Chapter T, Problem 2BDT

To determine

To find: The equation of the circle that has center at $\left(-1,4\right)$ and passes through the point $\left(3,-2\right)$.

Answer to Problem 2BDT

The equation of the circle is ${\left(x+1\right)}^2+{\left(y-4\right)}^2=52$.

Explanation of Solution

Formula used:

The equation of the circle is ${\left(x-h\right)}^2+{\left(y-k\right)}^2=r^2$, where the center of the circle is at the point $\left(h,k\right)$, r is the radius of the circle.

Calculation:

Suppose, the equation of the circle is ${\left(x-h\right)}^2+{\left(y-k\right)}^2=r^2$.

It is given that, the center of the circle is at the point $\left(-1,4\right)$.

Thus, substitute $h=-1$ and $k=4$ in ${\left(x-h\right)}^2+{\left(y-k\right)}^2=r^2$ to obtain the equation of the straight line,

${\left(x+1\right)}^2+{\left(y-4\right)}^2=r^2$

It is given that, the line passes through the point $\left(2,-5\right)$.

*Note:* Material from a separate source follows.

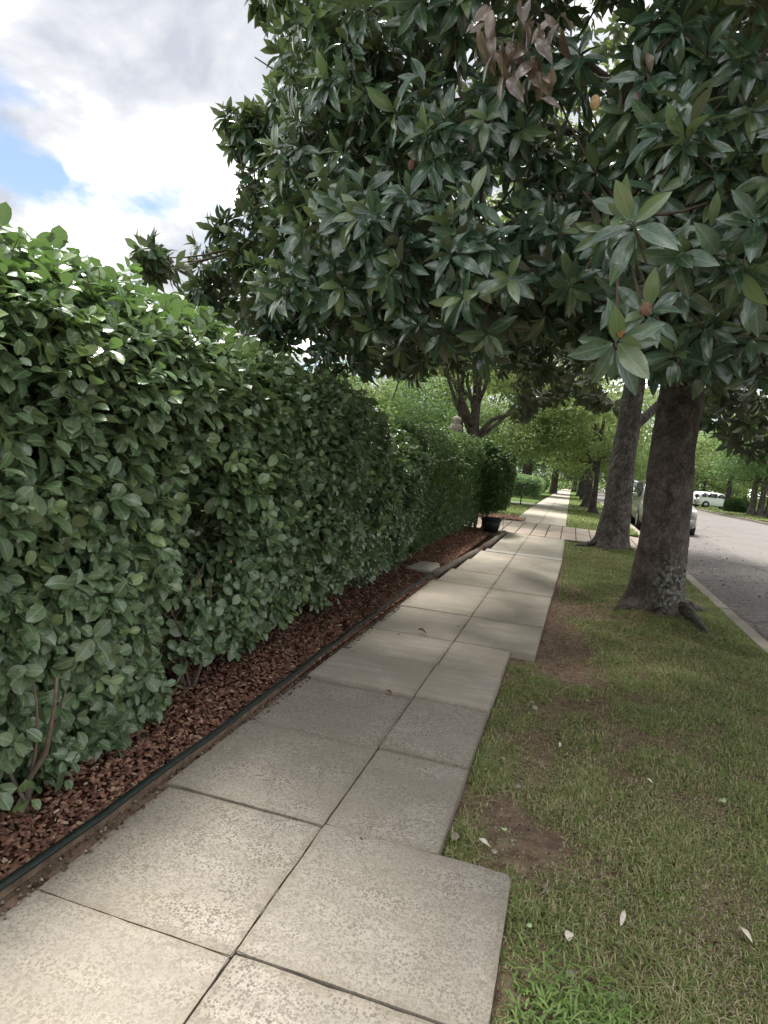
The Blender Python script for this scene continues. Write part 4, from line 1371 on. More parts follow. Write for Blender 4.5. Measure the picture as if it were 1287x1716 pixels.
meshes = [leaf_mesh('leaf', Th, Fh, ml, (0, 0, 0, 1)), leaf_mesh('leaf', Tw, Fw, ml, (0, 0, 0, 1)), leaf_mesh('leaf', Th, Fh, ml, (0, 0.7, 0, 1))]
me_of = np.where(yo > 0.2, 2, gm.integers(0, 2, ns * nl))
leaf_objects(me_of, ind, pos, d, n_, Lm, wf, mag, MO, meshes)
rest = np.ones(ns * nl, bool); rest[ind] = False
T6, F6 = leaf_template(6, 0.37, 0.8, 0.34, 0.32, 0.5)
T3, F3 = leaf_template(3, 0.42, 0.8, 0.34, 0.30, 0.5)
a = Acc()
near_m = rest & (dist < 6.5) & seen
far_m = rest & ~near_m
a.many(place(T6, pos[near_m], d[near_m], n_[near_m], Lm[near_m], wf[near_m]) - MO, F6, tint[near_m], T6)
a.many(place(T3, pos[far_m], d[far_m], n_[far_m], Lm[far_m], wf[far_m]) - MO, F3, tint[far_m], T3)
fo = a.build('crown', ml, mag); fo['kind'] = 'stuff'
print('magnolia rosettes', ns, 'leaves', ns * nl)
# limbs and twigs
limbs = []
trunk_at = lambda z_: np.array([T1[0] - 0.012 * z_, T1[1], z_])
LIMB = [((1230, 250), 7.2, 3.6, 0.085), ((1287, 130), 7.0, 4.6, 0.08), ((1020, 160), 6.6, 4.7, 0.075), ((860, 230), 6.2, 4.4, 0.075), ((620, 430), 6.0, 3.3, 0.075), ((430, 400), 6.5, 3.6, 0.06), ((720, 520), 6.2, 3.0, 0.055), ((1120, 60), 6.5, 5.2, 0.07),
        ((560, 150), 6.3, 5.2, 0.06), ((1050, 330), 4.6, 3.8, 0.05), ((940, 560), 9.5, 2.9, 0.05), ((1270, 640), 8.5, 3.1, 0.05), ((800, 390), 4.8, 3.9, 0.05), ((760, 60), 6.0, 5.8, 0.06), ((1220, 420), 5.0, 3.4, 0.05)]
for (px, Y_, z0, r_) in LIMB:
    tip = at(px[0], px[1], Y_)
    p0 = trunk_at(z0)
    md = p0 * 0.45 + tip * 0.55 + np.array([0, 0, -0.25 + 0.4 * gm.random()])
    pts = bez(p0, md, tip, 14)
    pts[2:] += gm.normal(0, 0.03, (12, 3))
    v, f = tube(pts, np.linspace(r_, 0.012, 14), 9)
    a = Acc(); a.add(v - MO, f); a.build('limb', M['bark_magnolia'], mag)
    limbs.append(pts)
# upper limbs, hidden among the leaves
for q in range(14):
    z0 = gm.uniform(3.4, 8); a__ = q * 2.4
    tip = CC + unit(np.array([math.cos(a__), math.sin(a__), gm.uniform(-0.3, 0.8)])) * CR * 0.8
    p0 = trunk_at(z0); pts = bez(p0, p0 * 0.5 + tip * 0.5 + np.array([0, 0, 0.4]), tip, 10)
    v, f = tube(pts, np.linspace(0.07, 0.012, 10), 7)
    a = Acc(); a.add(v - MO, f); a.build('limb', M['bark_magnolia'], mag)
    limbs.append(pts)
allp = np.concatenate(limbs)
a = Acc()
for (c_, r_) in clumps + [(q, 0.0) for q in NP]:
    if c_[1] > 11 or c_[2] > 8.5:
        continue
    q = allp[np.argmin(np.linalg.norm(allp - c_, axis=1))]
    pts = bez(q, (q + c_) / 2 + np.array([0, 0, -0.12]), c_ - (np.array([0, 0, 0.03]) if r_ == 0 else 0), 6)
    v, f = tube(pts, np.linspace(0.016, 0.006, 6), 5, False)
    a.add(v - MO, f)
sel = np.where((np.linalg.norm(P - CAMP, axis=1) < 7) & in_view(P))[0]
for i in gm.choice(sel, min(900, len(sel)), replace=False):
    p1 = P[i]; p0 = P[i] - A[i] * 0.22 + gm.normal(0, 0.03, 3)
    v, f = tube(np.stack([p0, p1]), [0.006, 0.004], 4, False)
    a.add(v - MO, f)
tw = a.build('twigs', M['twig'], mag); tw['kind'] = 'stuff'


def seed_cone(p, L_, r_, mat, label, axis=(0, 0, 1)):
    a_ = Acc()
    nz_, nt = 14, 16
    V, Fs_ = [], []
    for i in range(nz_ + 1):
        t_ = i / nz_
        for q in range(nt):
            an = 2 * math.pi * (q + 0.5 * (i % 2)) / nt
            bumpy = 1 + 0.17 * math.cos(q * math.pi + i * math.pi)
            rr = r_ * (math.sin(math.pi * min(0.98, t_ * 0.9 + 0.06)) ** 0.6) * bumpy if i < nz_ else r_ * 0.15
            V.append((rr * math.cos(an), rr * math.sin(an), L_ * t_))
    for i in range(nz_):
        for q in range(nt):
            k_ = (q + 1) % nt
            Fs_.append((i * nt + q, i * nt + k_, (i + 1) * nt + k_, (i + 1) * nt + q))
    Fs_.append(tuple(nz_ * nt + q for q in range(nt)))
    qn = Vector(axis).to_track_quat('Z', 'Y').to_matrix()
    V = (np.array(qn) @ np.array(V).T).T + p - MO
    a_.add(V, Fs_)
    o_ = a_.build('seed_cone', mat, mag, False)
    o_['label'] = label
    return o_


seed_cone(at(1037, 566, 2.72), 0.055, 0.016, M['cone_orange'], 'orange magnolia seed cone in the lowest rosette', (0.1, -0.1, 1))
seed_cone(at(1080, 530, 3.0), 0.062, 0.024, M['cone'], 'pinkish brown seed cone above the lowest rosette', (0, 0, 1))
seed_cone(at(690, 286, 4.1), 0.07, 0.028, M['cone'], 'brown seed cone high in the middle of the crown', (0, 0, 1))
seed_cone(at(672, 545, 4.6), 0.07, 0.03, M['cone'], 'brown seed cone low over the path', (0, 0, 1))
seed_cone(at(998, 160, 3.6), 0.075, 0.025, M['tan_leaf'], 'hanging tan seed cone near the dead leaves', (0.05, 0, -1))
# dead brown leaf bunch
Td, Fd = leaf_template(8, 0.46, 0.8, 0.55, 0.45, 0.5, 0.3)
dm = [leaf_mesh('dead_leaf', Td, Fd, ml, (0, 0, 1, 1)), leaf_mesh('dead_leaf', Tw, Fw, ml, (0, 0, 1, 1))]
gd = np.random.default_rng(5)
centres = [(830, 30, 3.3), (880, 45, 3.3), (905, 120, 3.4), (845, 75, 3.3), (920, 30, 3.4), (870, 105, 3.35), (1060, 120, 3.9)]
pd, dd_, nd, Ld = [], [], [], []
for c_ in centres:
    p = at(*c_)
    for q in range(9 if c_[0] < 1000 else 6):
        dv = unit(np.array([gd.normal(0, 0.5), gd.normal(0, 0.5), -0.75 + gd.normal(0, 0.35)]))
        nv = unit(np.array([gd.normal(0, 0.7), -0.7, 0.6]) + gd.normal(0, 0.3, 3)); nv = unit(nv - (nv @ dv) * dv)
        pd.append(p + gd.normal(0, 0.045, 3)); dd_.append(dv); nd.append(nv); Ld.append(gd.uniform(0.10, 0.16))
pd, dd_, nd, Ld = map(np.array, (pd, dd_, nd, Ld))
leaf_objects(gd.integers(0, 2, len(pd)), range(len(pd)), pd, dd_, nd, Ld, np.ones(len(pd)), mag, MO, dm, 'dead_leaf')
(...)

Thus, the radius of the circle is the distance between the point $\left(2,-5\right)$ and the radius. That is,

$\begin{array}{c}{r}^2={\left(3-\left(-1\right)\right)}^2+{\left(-2-4\right)}^2\\ ={\left(4\right)}^2+{\left(-6\right)}^2\\ =16+36\\ =52\end{array}$

Thus, substitute $r^2=52$ in ${\left(x+1\right)}^2+{\left(y-4\right)}^2=r^2$ to obtain the equation of the straight line,

${\left(x+1\right)}^2+{\left(y-4\right)}^2=52$

Thus, the equation of the circle is ${\left(x+1\right)}^2+{\left(y-4\right)}^2=52$.